Vacuum energy sequestering and cosmic dynamics

TL;DR

This paper investigates how a recent reformulation of general relativity that sequesters vacuum energy affects the evolution of homogeneous, isotropic universes with different matter contents, revealing significant differences except for radiation-like fluids.

Contribution

It explicitly analyzes the cosmological dynamics under vacuum energy sequestering, highlighting cases where the mechanism alters or preserves standard universe evolution.

Findings

Vacuum energy sequestering significantly impacts universe dynamics for most equations of state.

For radiation-like fluids ($w=1/3$), results match standard general relativity with zero cosmological constant.

Some well-behaved models in standard GR lack counterparts in the sequestering framework.

Abstract

We explicitly compute the dynamics of closed homogeneous and isotropic universes permeated by a single perfect fluid with a constant equation of state parameter $w$ in the context of a recent reformulation of general relativity, proposed in [1], which prevents the vacuum energy from acting as a gravitational source.
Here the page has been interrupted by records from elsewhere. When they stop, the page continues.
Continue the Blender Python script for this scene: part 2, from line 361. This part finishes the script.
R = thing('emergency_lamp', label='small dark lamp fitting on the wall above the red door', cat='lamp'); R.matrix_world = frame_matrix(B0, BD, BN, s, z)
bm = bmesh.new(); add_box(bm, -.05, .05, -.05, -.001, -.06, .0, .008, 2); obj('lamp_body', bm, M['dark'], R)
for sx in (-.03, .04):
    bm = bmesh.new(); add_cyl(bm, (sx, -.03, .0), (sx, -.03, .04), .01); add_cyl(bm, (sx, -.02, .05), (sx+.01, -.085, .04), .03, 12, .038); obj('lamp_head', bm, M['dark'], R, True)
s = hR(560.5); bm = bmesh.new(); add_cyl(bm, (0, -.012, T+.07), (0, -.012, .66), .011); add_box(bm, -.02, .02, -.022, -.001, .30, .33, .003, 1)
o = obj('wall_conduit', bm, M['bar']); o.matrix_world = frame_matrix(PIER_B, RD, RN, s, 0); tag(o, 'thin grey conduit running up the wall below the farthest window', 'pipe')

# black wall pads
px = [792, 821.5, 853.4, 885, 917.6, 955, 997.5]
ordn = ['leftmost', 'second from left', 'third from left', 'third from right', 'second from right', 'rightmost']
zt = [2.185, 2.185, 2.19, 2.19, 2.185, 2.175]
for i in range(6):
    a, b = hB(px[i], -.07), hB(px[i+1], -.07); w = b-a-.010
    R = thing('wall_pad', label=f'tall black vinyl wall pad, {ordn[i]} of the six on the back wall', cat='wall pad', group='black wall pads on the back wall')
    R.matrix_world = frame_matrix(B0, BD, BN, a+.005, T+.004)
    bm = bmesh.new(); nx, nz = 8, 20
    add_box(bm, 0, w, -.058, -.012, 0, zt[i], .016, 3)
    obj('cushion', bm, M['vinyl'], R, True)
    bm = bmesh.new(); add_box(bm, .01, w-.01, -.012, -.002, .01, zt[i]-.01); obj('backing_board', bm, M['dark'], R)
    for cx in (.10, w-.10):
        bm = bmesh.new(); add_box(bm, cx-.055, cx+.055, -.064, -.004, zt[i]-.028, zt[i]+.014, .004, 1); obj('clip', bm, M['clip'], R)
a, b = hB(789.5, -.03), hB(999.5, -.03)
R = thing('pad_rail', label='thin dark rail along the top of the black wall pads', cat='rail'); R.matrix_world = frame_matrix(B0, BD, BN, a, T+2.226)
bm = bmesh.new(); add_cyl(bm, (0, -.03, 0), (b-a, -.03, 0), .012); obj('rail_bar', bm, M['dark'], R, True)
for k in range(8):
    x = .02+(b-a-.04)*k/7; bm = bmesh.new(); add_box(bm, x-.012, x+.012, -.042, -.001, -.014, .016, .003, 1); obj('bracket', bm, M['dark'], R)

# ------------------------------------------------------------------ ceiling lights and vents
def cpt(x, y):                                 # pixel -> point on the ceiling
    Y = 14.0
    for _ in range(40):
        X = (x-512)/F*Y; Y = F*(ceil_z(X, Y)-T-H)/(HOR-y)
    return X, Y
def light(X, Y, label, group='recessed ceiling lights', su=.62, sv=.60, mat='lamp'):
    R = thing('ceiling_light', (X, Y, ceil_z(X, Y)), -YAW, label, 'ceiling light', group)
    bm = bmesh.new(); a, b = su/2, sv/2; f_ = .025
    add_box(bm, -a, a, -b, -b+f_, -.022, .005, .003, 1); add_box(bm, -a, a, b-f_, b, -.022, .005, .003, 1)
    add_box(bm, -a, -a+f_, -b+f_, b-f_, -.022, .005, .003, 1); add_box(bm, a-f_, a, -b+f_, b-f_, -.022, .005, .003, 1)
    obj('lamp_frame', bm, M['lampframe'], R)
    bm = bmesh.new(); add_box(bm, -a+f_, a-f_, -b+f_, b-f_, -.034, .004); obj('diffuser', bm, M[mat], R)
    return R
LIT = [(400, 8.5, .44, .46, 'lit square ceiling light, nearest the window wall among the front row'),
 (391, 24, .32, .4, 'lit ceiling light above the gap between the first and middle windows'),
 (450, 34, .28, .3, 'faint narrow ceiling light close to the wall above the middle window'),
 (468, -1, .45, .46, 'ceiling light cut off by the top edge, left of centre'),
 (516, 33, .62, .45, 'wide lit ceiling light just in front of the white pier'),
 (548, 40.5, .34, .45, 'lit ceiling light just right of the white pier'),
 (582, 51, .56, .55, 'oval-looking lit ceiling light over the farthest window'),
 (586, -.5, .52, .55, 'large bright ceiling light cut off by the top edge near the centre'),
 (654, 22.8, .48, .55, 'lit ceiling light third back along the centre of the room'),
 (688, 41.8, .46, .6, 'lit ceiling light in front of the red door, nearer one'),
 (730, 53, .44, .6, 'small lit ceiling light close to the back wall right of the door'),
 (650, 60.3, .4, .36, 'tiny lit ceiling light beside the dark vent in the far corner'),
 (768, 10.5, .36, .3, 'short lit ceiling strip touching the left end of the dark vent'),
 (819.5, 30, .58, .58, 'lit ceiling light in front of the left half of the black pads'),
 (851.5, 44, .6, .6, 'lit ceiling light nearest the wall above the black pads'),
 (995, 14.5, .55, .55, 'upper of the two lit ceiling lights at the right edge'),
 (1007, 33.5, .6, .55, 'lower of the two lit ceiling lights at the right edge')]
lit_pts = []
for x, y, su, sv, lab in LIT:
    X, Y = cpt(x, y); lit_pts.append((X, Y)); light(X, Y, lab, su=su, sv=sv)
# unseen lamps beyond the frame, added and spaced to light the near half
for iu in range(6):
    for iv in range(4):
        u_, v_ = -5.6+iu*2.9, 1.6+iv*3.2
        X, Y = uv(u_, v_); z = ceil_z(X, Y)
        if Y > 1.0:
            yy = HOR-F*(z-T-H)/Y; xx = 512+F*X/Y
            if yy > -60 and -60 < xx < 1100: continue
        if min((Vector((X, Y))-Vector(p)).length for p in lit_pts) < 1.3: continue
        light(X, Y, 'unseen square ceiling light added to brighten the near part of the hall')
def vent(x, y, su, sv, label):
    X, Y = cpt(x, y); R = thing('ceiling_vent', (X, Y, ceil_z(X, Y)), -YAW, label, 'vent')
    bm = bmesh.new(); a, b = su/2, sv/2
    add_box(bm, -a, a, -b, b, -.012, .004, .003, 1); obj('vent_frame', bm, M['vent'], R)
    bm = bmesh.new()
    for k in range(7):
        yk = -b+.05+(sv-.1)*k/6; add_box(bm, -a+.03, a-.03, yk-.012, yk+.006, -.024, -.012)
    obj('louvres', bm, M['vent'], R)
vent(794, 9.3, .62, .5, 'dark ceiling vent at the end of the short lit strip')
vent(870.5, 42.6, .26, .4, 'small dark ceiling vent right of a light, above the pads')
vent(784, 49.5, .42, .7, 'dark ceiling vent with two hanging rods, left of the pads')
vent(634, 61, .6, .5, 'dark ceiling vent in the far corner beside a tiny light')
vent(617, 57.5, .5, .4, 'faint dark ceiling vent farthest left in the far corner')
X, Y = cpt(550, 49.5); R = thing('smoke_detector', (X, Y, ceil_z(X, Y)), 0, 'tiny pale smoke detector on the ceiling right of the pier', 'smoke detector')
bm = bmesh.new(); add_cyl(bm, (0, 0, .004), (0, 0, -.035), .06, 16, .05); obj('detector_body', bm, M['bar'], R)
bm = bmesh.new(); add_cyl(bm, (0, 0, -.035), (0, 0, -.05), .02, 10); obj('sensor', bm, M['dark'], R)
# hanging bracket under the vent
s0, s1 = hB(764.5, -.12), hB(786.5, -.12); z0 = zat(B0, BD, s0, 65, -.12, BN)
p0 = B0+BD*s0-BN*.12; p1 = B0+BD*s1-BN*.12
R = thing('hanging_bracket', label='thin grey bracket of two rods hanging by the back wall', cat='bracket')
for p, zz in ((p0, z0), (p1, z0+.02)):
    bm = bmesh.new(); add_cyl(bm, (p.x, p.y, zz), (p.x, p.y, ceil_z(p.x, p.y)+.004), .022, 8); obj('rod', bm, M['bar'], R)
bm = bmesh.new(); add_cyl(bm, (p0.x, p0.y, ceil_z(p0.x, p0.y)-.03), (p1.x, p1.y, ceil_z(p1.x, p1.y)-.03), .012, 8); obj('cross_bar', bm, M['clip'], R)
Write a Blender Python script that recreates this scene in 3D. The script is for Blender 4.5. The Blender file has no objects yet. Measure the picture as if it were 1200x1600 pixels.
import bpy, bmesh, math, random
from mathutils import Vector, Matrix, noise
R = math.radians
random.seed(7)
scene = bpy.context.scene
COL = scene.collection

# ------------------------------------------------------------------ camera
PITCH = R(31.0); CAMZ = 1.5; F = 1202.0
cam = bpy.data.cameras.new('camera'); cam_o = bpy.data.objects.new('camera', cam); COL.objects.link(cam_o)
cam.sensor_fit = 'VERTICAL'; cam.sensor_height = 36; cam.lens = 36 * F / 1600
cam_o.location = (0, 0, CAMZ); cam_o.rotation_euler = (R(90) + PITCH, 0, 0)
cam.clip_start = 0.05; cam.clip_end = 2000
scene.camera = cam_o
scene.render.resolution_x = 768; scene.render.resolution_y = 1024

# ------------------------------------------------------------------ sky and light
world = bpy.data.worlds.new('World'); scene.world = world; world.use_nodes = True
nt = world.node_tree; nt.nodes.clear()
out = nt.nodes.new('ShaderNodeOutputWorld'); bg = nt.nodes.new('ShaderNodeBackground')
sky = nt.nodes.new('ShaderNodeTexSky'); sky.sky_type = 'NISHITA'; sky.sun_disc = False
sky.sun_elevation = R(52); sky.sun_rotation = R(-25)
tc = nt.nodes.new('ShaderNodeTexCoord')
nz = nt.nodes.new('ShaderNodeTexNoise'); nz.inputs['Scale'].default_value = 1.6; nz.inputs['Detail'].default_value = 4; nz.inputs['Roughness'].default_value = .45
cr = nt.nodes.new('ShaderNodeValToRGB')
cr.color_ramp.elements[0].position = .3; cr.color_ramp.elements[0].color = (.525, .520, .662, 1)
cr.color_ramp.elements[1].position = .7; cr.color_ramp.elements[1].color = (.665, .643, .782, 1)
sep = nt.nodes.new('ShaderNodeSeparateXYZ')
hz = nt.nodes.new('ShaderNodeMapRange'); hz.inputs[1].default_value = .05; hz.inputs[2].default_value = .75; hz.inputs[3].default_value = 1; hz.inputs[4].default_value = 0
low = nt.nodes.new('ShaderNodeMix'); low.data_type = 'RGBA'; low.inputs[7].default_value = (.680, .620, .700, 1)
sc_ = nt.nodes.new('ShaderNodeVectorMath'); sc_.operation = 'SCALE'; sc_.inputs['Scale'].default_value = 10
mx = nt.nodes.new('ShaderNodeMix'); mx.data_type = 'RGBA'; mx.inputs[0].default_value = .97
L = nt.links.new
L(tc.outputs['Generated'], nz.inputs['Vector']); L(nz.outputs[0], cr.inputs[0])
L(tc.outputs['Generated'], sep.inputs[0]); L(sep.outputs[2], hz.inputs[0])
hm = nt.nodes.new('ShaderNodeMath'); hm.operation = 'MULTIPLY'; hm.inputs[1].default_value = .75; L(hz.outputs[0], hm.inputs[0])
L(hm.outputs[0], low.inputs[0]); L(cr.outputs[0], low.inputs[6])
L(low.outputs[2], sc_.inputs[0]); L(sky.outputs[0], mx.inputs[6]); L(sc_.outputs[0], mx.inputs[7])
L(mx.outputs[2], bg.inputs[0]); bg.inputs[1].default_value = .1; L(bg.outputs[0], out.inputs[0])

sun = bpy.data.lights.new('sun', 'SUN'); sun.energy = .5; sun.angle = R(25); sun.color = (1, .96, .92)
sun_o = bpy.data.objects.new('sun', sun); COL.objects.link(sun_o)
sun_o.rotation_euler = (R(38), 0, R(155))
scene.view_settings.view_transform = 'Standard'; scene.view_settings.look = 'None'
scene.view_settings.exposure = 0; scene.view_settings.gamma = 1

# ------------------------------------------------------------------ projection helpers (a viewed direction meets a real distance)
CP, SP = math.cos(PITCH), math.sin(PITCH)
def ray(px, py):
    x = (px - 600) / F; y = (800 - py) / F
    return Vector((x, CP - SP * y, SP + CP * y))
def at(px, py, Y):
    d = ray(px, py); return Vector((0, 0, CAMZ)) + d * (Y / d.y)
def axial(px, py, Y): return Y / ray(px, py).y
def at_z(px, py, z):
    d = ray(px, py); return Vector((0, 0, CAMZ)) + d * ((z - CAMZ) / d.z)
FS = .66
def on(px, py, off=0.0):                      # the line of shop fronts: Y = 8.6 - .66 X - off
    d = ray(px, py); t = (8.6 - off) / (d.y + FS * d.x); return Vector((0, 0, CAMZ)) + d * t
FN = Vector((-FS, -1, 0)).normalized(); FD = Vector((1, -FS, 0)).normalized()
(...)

This is done using an iterative algorithm, taking as an initial guess the background cosmological evolution obtained using standard general relativity in the absence of a cosmological constant. We show that, in general, the impact of the vacuum energy sequestering mechanism on the dynamics of the universe is significant, except for the $w=1/3$ case where the results are identical to those obtained in the context of general relativity with a null cosmological constant. We also show that there are well behaved models in general relativity that do not have a well behaved counterpart in the vacuum energy sequestering paradigm studied in this paper, highlighting the specific case of a quintessence scalar field with a linear potential.